Stated goal
Repeat the whole listing exactly as written.

==================================================

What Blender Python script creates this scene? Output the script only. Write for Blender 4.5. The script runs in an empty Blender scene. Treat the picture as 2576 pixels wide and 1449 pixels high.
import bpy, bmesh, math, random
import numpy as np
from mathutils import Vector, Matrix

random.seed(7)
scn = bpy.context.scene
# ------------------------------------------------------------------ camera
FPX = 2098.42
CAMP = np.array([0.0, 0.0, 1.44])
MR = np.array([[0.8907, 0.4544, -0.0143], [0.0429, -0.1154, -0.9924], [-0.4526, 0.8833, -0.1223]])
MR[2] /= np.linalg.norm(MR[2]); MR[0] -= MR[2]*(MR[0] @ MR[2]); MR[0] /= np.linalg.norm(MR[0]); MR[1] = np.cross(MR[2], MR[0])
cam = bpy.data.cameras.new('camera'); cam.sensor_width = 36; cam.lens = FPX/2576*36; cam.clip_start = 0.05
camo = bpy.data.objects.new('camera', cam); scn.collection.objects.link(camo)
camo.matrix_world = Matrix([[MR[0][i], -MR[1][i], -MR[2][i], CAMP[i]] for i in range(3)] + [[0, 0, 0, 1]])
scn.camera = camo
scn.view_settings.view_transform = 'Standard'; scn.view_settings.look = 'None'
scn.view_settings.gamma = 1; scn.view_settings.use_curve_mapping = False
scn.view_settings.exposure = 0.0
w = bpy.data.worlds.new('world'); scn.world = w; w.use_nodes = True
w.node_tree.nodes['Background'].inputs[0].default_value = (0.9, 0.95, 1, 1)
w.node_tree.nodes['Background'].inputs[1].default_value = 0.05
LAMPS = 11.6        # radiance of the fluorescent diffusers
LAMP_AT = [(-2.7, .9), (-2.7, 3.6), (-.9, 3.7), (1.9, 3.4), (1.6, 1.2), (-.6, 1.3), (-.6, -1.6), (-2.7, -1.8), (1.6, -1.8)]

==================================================

Finished answer
What Blender Python script creates this scene? Output the script only. Write for Blender 4.5. The script runs in an empty Blender scene. Treat the picture as 2576 pixels wide and 1449 pixels high.
import bpy, bmesh, math, random
import numpy as np
from mathutils import Vector, Matrix

random.seed(7)
scn = bpy.context.scene
# ------------------------------------------------------------------ camera
FPX = 2098.42
CAMP = np.array([0.0, 0.0, 1.44])
MR = np.array([[0.8907, 0.4544, -0.0143], [0.0429, -0.1154, -0.9924], [-0.4526, 0.8833, -0.1223]])
MR[2] /= np.linalg.norm(MR[2]); MR[0] -= MR[2]*(MR[0] @ MR[2]); MR[0] /= np.linalg.norm(MR[0]); MR[1] = np.cross(MR[2], MR[0])
cam = bpy.data.cameras.new('camera'); cam.sensor_width = 36; cam.lens = FPX/2576*36; cam.clip_start = 0.05
camo = bpy.data.objects.new('camera', cam); scn.collection.objects.link(camo)
camo.matrix_world = Matrix([[MR[0][i], -MR[1][i], -MR[2][i], CAMP[i]] for i in range(3)] + [[0, 0, 0, 1]])
scn.camera = camo
scn.view_settings.view_transform = 'Standard'; scn.view_settings.look = 'None'
scn.view_settings.gamma = 1; scn.view_settings.use_curve_mapping = False
scn.view_settings.exposure = 0.0
w = bpy.data.worlds.new('world'); scn.world = w; w.use_nodes = True
w.node_tree.nodes['Background'].inputs[0].default_value = (0.9, 0.95, 1, 1)
w.node_tree.nodes['Background'].inputs[1].default_value = 0.05
LAMPS = 11.6        # radiance of the fluorescent diffusers
LAMP_AT = [(-2.7, .9), (-2.7, 3.6), (-.9, 3.7), (1.9, 3.4), (1.6, 1.2), (-.6, 1.3), (-.6, -1.6), (-2.7, -1.8), (1.6, -1.8)]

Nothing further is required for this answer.